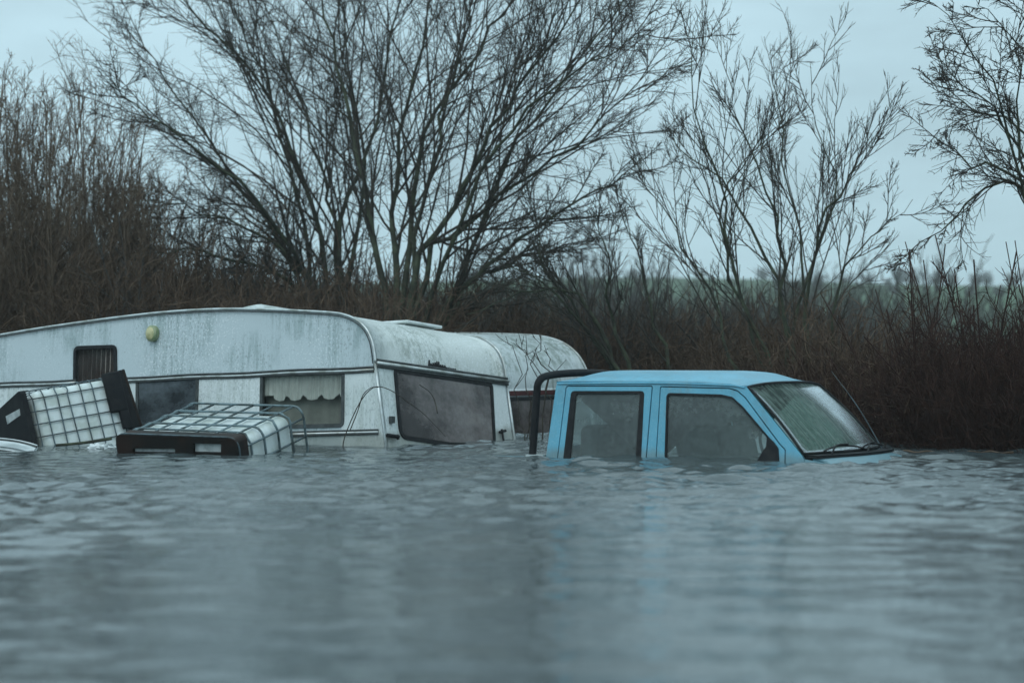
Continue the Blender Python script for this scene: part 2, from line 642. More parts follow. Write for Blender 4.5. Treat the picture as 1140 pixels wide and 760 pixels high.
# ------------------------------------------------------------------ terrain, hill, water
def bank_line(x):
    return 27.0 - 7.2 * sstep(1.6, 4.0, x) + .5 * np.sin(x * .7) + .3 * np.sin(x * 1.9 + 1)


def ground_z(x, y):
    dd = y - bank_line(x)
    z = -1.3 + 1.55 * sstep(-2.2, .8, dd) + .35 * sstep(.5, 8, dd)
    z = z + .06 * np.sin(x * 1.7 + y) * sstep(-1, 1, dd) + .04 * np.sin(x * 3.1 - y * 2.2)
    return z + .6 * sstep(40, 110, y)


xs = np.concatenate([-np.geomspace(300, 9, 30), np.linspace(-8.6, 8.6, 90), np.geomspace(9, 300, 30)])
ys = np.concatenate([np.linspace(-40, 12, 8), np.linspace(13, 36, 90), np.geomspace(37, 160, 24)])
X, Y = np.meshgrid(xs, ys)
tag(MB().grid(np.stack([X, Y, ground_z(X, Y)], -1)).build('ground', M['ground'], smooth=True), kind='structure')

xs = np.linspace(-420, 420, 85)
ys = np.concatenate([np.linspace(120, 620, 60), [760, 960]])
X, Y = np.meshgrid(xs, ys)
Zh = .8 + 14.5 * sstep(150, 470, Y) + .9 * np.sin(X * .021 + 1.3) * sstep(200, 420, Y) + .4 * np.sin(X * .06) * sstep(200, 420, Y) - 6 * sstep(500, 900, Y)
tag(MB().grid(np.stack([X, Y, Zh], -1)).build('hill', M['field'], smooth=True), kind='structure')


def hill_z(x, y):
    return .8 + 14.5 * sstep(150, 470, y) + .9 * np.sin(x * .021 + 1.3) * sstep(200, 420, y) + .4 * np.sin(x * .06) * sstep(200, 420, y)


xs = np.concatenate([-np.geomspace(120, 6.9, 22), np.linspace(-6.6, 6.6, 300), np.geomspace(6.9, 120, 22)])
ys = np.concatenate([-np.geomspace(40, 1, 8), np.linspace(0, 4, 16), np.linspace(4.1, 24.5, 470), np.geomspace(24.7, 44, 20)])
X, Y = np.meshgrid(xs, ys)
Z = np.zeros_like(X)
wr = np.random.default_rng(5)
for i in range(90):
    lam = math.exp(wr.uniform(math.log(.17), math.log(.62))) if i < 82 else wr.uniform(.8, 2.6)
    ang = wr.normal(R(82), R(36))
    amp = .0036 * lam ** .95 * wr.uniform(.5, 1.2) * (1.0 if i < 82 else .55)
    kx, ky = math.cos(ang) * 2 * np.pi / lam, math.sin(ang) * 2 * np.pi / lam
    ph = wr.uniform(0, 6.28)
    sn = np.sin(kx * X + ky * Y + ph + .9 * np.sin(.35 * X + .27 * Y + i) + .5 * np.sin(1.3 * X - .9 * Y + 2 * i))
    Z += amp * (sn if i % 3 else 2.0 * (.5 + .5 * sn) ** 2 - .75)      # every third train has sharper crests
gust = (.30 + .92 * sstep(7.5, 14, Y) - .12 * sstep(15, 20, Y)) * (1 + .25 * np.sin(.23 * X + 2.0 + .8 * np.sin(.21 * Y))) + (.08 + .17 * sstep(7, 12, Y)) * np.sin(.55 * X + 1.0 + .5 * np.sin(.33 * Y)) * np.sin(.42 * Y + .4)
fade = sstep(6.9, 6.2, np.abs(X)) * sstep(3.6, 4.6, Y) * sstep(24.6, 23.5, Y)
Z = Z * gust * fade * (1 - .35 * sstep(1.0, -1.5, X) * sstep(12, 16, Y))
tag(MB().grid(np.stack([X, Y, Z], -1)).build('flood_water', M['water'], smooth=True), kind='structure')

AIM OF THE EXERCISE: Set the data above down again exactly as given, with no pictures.

EXPECTED ANSWER:
Continue the Blender Python script for this scene: part 2, from line 642. More parts follow. Write for Blender 4.5. Treat the picture as 1140 pixels wide and 760 pixels high.
# ------------------------------------------------------------------ terrain, hill, water
def bank_line(x):
    return 27.0 - 7.2 * sstep(1.6, 4.0, x) + .5 * np.sin(x * .7) + .3 * np.sin(x * 1.9 + 1)


def ground_z(x, y):
    dd = y - bank_line(x)
    z = -1.3 + 1.55 * sstep(-2.2, .8, dd) + .35 * sstep(.5, 8, dd)
    z = z + .06 * np.sin(x * 1.7 + y) * sstep(-1, 1, dd) + .04 * np.sin(x * 3.1 - y * 2.2)
    return z + .6 * sstep(40, 110, y)


xs = np.concatenate([-np.geomspace(300, 9, 30), np.linspace(-8.6, 8.6, 90), np.geomspace(9, 300, 30)])
ys = np.concatenate([np.linspace(-40, 12, 8), np.linspace(13, 36, 90), np.geomspace(37, 160, 24)])
X, Y = np.meshgrid(xs, ys)
tag(MB().grid(np.stack([X, Y, ground_z(X, Y)], -1)).build('ground', M['ground'], smooth=True), kind='structure')

xs = np.linspace(-420, 420, 85)
ys = np.concatenate([np.linspace(120, 620, 60), [760, 960]])
X, Y = np.meshgrid(xs, ys)
Zh = .8 + 14.5 * sstep(150, 470, Y) + .9 * np.sin(X * .021 + 1.3) * sstep(200, 420, Y) + .4 * np.sin(X * .06) * sstep(200, 420, Y) - 6 * sstep(500, 900, Y)
tag(MB().grid(np.stack([X, Y, Zh], -1)).build('hill', M['field'], smooth=True), kind='structure')


def hill_z(x, y):
    return .8 + 14.5 * sstep(150, 470, y) + .9 * np.sin(x * .021 + 1.3) * sstep(200, 420, y) + .4 * np.sin(x * .06) * sstep(200, 420, y)


xs = np.concatenate([-np.geomspace(120, 6.9, 22), np.linspace(-6.6, 6.6, 300), np.geomspace(6.9, 120, 22)])
ys = np.concatenate([-np.geomspace(40, 1, 8), np.linspace(0, 4, 16), np.linspace(4.1, 24.5, 470), np.geomspace(24.7, 44, 20)])
X, Y = np.meshgrid(xs, ys)
Z = np.zeros_like(X)
wr = np.random.default_rng(5)
for i in range(90):
    lam = math.exp(wr.uniform(math.log(.17), math.log(.62))) if i < 82 else wr.uniform(.8, 2.6)
    ang = wr.normal(R(82), R(36))
    amp = .0036 * lam ** .95 * wr.uniform(.5, 1.2) * (1.0 if i < 82 else .55)
    kx, ky = math.cos(ang) * 2 * np.pi / lam, math.sin(ang) * 2 * np.pi / lam
    ph = wr.uniform(0, 6.28)
    sn = np.sin(kx * X + ky * Y + ph + .9 * np.sin(.35 * X + .27 * Y + i) + .5 * np.sin(1.3 * X - .9 * Y + 2 * i))
    Z += amp * (sn if i % 3 else 2.0 * (.5 + .5 * sn) ** 2 - .75)      # every third train has sharper crests
gust = (.30 + .92 * sstep(7.5, 14, Y) - .12 * sstep(15, 20, Y)) * (1 + .25 * np.sin(.23 * X + 2.0 + .8 * np.sin(.21 * Y))) + (.08 + .17 * sstep(7, 12, Y)) * np.sin(.55 * X + 1.0 + .5 * np.sin(.33 * Y)) * np.sin(.42 * Y + .4)
fade = sstep(6.9, 6.2, np.abs(X)) * sstep(3.6, 4.6, Y) * sstep(24.6, 23.5, Y)
Z = Z * gust * fade * (1 - .35 * sstep(1.0, -1.5, X) * sstep(12, 16, Y))
tag(MB().grid(np.stack([X, Y, Z], -1)).build('flood_water', M['water'], smooth=True), kind='structure')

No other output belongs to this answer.